I was planning on upgrading my 3570K five years ago. I'm still running it.
Intel Q6600 I presume? Great CPU. PC I a built in 2008 has the same. I recently retrieved it from my parents’ attic and updated it to Windows 10 - still works like a charm.
Got a Core2 Duo and 8 gigs of RAM since 2009. Added an SSD years ago and a better GPU and the thing remains just as fast as any other laptops (I run Linux so I guess it's lighter on resource than Windows but not sure). I use that computer 10 hours a day for all my stuff (no gaming though). I just hope the PSU won't fry everything when it'll die.
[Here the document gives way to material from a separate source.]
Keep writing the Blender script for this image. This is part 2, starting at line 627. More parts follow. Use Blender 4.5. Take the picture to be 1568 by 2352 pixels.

Jokes on you. I'm currently using a Q9400 as my daily driver :-) What you say is totally right, and the only thing that feels slow is 1080p 60 fps video decoding in web browsers, because it has to do it in software AFAIK.
My Main-PC is now 11-12 years old, it's a HP Z600 upgraded to the max, buy'd a second CPU for 15$ additional 24GB ram (now 48GB) for like 100$ and a new GPU for 350$ some time ago, and it still runs like a champ.
Also got one HP Z-something (can't remember) PC, a bit later with a Xeon CPU (or two?) with 24 GB RAM. Otherwise great, but it's very power hungry, heats up a room in a hurry.
I always liked to game and even with running everything on Medium or Low I needed to upgrade my PC every 3-5 years. But now, my CPU is from 2012 and my video card is from 2017, and I'm fine.